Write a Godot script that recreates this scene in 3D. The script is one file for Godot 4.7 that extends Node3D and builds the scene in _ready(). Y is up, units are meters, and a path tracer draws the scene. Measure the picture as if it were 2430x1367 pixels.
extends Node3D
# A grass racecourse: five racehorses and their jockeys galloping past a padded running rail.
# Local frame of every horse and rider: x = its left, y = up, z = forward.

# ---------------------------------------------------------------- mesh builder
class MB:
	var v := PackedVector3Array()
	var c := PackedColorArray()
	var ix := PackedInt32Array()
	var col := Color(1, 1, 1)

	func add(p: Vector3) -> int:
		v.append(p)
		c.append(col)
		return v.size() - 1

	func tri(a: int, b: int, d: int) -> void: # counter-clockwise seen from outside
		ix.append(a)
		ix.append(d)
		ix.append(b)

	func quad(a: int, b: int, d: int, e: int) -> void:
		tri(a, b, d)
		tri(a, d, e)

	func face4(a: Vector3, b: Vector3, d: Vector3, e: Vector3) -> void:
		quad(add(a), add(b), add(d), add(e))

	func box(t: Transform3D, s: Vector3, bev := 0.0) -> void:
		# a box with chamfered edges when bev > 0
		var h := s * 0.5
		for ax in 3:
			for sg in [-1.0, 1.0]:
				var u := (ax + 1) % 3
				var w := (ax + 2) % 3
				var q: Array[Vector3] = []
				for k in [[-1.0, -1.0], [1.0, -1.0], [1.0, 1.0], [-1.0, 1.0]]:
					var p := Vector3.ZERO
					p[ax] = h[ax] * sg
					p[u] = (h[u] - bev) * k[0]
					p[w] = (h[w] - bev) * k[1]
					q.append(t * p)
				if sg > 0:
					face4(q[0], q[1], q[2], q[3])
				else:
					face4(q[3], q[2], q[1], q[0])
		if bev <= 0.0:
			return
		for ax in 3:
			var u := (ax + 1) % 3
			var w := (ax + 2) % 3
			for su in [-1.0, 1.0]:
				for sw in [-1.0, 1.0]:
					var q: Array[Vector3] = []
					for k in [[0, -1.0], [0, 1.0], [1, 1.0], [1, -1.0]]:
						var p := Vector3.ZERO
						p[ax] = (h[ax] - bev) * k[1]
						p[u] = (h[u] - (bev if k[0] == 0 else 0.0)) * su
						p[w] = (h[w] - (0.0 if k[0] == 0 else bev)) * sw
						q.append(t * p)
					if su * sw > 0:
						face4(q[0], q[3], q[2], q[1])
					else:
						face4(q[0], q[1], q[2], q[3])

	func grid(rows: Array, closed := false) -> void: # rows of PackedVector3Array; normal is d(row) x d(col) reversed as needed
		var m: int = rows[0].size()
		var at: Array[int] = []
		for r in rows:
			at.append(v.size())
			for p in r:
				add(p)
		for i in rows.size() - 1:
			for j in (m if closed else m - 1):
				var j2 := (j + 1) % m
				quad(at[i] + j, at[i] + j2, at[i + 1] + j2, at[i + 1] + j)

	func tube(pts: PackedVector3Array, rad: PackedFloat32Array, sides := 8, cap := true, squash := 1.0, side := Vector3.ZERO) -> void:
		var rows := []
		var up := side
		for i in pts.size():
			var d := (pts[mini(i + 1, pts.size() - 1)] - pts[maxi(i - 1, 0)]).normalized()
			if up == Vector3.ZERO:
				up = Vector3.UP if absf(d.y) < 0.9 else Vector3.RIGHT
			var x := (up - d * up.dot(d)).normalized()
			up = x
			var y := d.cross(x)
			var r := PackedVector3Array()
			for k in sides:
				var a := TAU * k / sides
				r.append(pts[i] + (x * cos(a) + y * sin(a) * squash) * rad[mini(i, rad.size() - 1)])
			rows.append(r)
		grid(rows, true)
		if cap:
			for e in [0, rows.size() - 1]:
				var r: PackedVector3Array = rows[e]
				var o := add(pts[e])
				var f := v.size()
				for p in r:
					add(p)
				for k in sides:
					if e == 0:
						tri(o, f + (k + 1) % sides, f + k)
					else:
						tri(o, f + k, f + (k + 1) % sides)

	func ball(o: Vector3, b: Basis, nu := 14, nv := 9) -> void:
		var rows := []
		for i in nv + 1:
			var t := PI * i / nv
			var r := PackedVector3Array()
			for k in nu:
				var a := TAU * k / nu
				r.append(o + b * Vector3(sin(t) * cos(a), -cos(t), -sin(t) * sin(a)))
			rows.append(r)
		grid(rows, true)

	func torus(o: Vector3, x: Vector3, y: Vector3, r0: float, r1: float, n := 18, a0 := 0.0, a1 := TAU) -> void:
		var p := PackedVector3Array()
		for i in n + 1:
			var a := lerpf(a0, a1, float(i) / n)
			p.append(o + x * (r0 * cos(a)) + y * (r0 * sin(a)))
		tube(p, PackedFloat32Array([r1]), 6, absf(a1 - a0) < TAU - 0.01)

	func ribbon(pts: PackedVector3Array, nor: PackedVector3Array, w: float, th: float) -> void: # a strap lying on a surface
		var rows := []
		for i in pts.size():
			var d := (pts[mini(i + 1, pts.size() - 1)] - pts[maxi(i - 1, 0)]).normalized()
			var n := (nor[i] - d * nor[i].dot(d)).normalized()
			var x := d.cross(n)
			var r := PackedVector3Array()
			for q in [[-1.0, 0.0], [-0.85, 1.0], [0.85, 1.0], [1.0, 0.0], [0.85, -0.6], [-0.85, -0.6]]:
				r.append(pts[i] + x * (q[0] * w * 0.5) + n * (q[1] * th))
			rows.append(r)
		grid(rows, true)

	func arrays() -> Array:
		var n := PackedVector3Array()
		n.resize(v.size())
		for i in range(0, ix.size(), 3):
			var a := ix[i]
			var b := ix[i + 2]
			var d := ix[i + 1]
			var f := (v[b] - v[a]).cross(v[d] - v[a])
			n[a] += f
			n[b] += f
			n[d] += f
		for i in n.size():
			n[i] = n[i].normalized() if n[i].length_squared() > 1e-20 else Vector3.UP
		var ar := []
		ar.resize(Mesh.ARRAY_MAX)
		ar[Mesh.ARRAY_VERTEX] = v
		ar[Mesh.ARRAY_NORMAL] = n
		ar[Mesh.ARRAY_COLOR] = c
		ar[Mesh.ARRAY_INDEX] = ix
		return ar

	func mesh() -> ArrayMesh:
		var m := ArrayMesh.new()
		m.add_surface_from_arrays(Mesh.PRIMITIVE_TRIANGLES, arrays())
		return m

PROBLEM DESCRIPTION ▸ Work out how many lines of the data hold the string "extends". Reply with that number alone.

RESULT ▸ 2